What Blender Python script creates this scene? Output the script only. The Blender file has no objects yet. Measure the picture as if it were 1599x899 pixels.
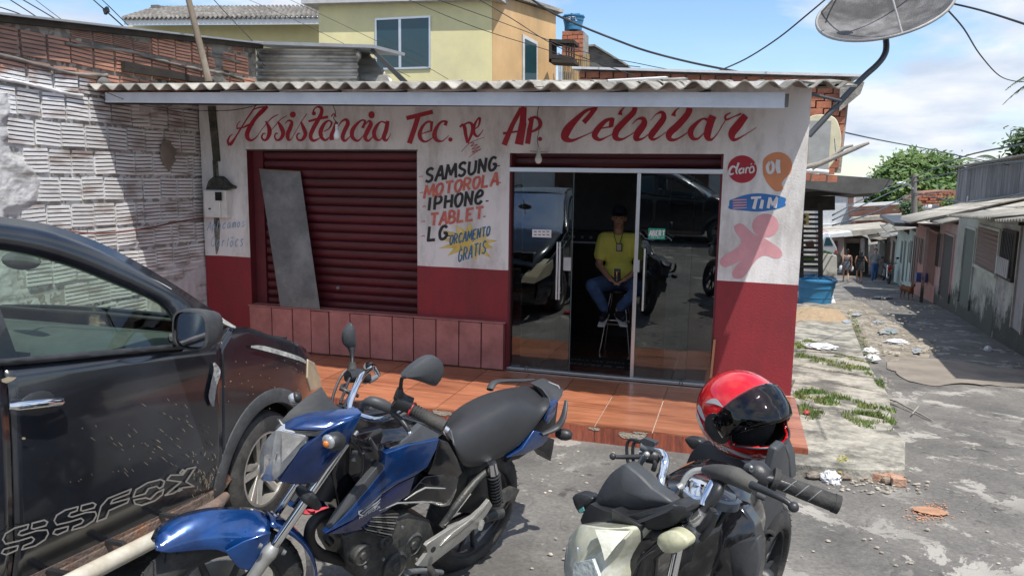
import bpy, bmesh, math, random
from mathutils import Vector, Matrix, noise
random.seed(7)
SC = bpy.context.scene
COL = SC.collection
# ------------------------------------------------------------------ camera
CAM = Vector((0.0, -7.2055, 2.0953)); FPX = 1170.0
RT = Vector((0.95767229, 0.28749186, 0.01456725)); UP = Vector((-0.05471795, 0.13212317, 0.98972189)); FW = Vector((-0.28261232, 0.94862632, -0.14226166))
cd = bpy.data.cameras.new('camera'); cam = bpy.data.objects.new('camera', cd); COL.objects.link(cam)
cam.matrix_world = Matrix(((RT.x, UP.x, -FW.x, CAM.x), (RT.y, UP.y, -FW.y, CAM.y), (RT.z, UP.z, -FW.z, CAM.z), (0, 0, 0, 1)))
cd.sensor_width = 36.0; cd.lens = FPX / 1599.0 * 36.0; cd.clip_start = 0.05; cd.clip_end = 3000
SC.camera = cam
# ------------------------------------------------------------------ world and sun
SUND = Vector((0.34, -0.35, 1.0)).normalized()
w = bpy.data.worlds.new('World'); SC.world = w; w.use_nodes = True
nt = w.node_tree; nt.nodes.clear()
def N(t, typ, **k):
    n = t.nodes.new(typ)
    for a, b in k.items(): setattr(n, a, b)
    return n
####
Find each line holding the string "scene" and copy it out.

▸ **Task answer**:
What Blender Python script creates this scene? Output the script only. The Blender file has no objects yet. Measure the picture as if it were 1599x899 pixels.
SC = bpy.context.scene